What was originally hailed by cattle ranchers in the upper Midwest as a way to promote U.S. beef and what many lawmakers saw as an effective way to keep tabs on foreign products silently infiltrating U.S. kitchens with USDA stamps of approval now has the industry up in arms.

Groups such as the National Pork Producers Council and the Food Marketing Institute have always opposed the labels. But a recent disclosure by the U.S. Department of Agriculture that they would cost the industry about $2 billion per year served as a wake-up call.

"One of two things is going to happen," said Bryan Dierlam, an associate director for the National Cattlemen's Beef Association. "Either consumers are going to pay more or producers are going to get less."

The companies that process beef and pork, as well as stores that sell the finished product, also expect to incur widespread extra expenses, mostly from the extensive record-keeping needed to document the origin and movement of livestock and meat products to comply with the new law.

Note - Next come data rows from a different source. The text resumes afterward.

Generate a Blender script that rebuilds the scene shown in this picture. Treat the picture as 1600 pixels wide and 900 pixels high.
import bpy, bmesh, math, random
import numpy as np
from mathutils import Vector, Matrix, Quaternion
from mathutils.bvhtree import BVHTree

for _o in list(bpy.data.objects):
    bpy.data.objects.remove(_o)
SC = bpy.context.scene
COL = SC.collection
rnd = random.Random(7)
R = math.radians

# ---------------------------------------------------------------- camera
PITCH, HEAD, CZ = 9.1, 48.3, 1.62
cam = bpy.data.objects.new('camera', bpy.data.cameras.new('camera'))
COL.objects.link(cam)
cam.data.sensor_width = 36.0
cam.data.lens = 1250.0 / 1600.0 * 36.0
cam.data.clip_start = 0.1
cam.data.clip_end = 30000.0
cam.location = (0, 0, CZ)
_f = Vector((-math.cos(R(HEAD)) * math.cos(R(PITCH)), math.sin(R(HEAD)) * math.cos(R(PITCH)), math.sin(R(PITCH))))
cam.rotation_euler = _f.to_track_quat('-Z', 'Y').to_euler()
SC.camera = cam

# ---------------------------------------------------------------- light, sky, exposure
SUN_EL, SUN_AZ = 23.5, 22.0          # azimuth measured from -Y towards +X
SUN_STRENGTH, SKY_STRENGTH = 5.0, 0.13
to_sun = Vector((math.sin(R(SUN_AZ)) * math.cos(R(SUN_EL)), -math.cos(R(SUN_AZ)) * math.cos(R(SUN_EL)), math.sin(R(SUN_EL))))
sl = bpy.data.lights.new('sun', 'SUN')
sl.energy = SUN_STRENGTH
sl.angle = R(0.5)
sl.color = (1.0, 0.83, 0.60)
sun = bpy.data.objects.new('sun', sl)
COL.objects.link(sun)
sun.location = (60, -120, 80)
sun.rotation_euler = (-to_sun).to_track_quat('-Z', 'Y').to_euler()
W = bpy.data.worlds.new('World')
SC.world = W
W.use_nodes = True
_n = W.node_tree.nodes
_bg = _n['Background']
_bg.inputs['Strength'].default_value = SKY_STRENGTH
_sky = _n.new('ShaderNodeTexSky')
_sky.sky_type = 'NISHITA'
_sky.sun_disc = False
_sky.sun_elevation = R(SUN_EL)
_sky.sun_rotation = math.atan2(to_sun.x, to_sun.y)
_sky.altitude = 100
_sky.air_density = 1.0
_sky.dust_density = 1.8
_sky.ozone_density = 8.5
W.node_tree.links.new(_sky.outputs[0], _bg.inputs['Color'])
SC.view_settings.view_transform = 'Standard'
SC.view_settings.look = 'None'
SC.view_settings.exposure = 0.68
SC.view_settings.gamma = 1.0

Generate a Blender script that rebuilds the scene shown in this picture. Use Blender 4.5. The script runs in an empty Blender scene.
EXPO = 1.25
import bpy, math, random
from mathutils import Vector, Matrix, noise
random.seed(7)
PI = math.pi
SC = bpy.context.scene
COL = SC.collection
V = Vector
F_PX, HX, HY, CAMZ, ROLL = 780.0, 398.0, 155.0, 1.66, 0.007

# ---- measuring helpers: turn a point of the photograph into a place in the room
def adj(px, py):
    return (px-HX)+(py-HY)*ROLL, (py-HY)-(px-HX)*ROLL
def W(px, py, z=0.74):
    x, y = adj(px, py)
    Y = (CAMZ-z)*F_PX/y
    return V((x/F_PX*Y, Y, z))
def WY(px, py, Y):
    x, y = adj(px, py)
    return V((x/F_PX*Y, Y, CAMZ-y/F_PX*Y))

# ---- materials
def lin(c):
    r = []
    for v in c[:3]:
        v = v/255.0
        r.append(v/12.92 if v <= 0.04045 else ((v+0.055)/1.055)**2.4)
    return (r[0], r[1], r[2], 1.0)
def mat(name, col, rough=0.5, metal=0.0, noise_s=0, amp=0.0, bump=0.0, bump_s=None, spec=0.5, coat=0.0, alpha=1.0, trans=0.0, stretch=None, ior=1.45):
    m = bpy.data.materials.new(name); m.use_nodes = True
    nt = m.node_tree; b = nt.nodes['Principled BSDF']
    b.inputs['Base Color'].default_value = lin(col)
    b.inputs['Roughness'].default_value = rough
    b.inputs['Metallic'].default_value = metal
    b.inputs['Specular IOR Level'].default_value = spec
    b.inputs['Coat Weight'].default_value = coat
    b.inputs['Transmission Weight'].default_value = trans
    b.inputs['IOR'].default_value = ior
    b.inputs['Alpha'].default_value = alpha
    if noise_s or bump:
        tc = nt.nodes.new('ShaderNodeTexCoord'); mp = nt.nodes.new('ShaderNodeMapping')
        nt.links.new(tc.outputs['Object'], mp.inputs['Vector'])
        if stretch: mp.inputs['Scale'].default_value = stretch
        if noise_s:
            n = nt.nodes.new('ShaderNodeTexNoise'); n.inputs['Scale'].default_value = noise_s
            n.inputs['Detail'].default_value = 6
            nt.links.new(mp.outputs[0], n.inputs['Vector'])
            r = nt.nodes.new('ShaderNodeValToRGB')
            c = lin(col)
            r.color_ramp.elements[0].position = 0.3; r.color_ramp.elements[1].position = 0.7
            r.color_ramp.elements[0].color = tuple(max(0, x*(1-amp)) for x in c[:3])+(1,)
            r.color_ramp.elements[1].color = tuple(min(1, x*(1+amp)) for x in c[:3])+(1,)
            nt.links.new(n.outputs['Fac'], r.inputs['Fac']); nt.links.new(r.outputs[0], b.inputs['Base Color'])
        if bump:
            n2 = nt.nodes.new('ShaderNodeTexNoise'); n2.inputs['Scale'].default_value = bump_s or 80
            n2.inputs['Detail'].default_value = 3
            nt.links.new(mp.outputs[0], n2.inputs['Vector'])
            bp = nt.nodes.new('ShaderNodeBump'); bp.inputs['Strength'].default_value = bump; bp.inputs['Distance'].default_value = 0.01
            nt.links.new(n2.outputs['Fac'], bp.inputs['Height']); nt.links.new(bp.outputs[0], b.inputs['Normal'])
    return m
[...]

"What you're looking at is layers of time and paperwork and administrative involvement that is going to have associated costs," said Hormel Foods Inc. spokeswoman Julie Craven.

Some additional costs were likely missed in the $2 billion USDA estimate, according to the American Frozen Food Institute, which highlighted an extra $1.2 million one of its members would have to pay for new inkjet printers to make labels.

A.J. Yates, who administers preparations for the country-of-origin law for the USDA, said the regulations, which will take effect Oct. 1 next year, will be partly based on a voluntary version of the program running now. The problem, though, is that no one has signed up to take part.

In the voluntary guidelines, which industry generally views as a blueprint for the future mandatory version, USDA said it believes that retailers will only choose to participate "if the benefits outweigh the costs."

Sen. Tim Johnson (D., S.D.) said the lack of participation doesn't surprise him because "industry isn't going to take on responsibility it isn't required to take on."

Sen. Chuck Grassley (R., Iowa), who represents the largest pork-producing state in the U.S., predicted that many opponents of the law will be pleasantly surprised when they profit from it. "If the consumers prefer American product, they'll buy more of it and that will be better for producers," he said.

"This is a consumer-information [law]," Sen. Johnson said. "Consumers typically get to know where their shoes and shirts and auto parts come from, but they're kept completely in the dark when it comes to items they feed their families. I think Americans want to know."

Joy Philippi, who runs a 2,000-head pig farm with her father in Nebraska, agrees that letting people know if they are buying U.S. or foreign meat is a good idea, but said she fears the prospect of expensive record-keeping and hiring labor to do it. "It sounds like a good idea, but if it puts me out of business, I'll fight against it."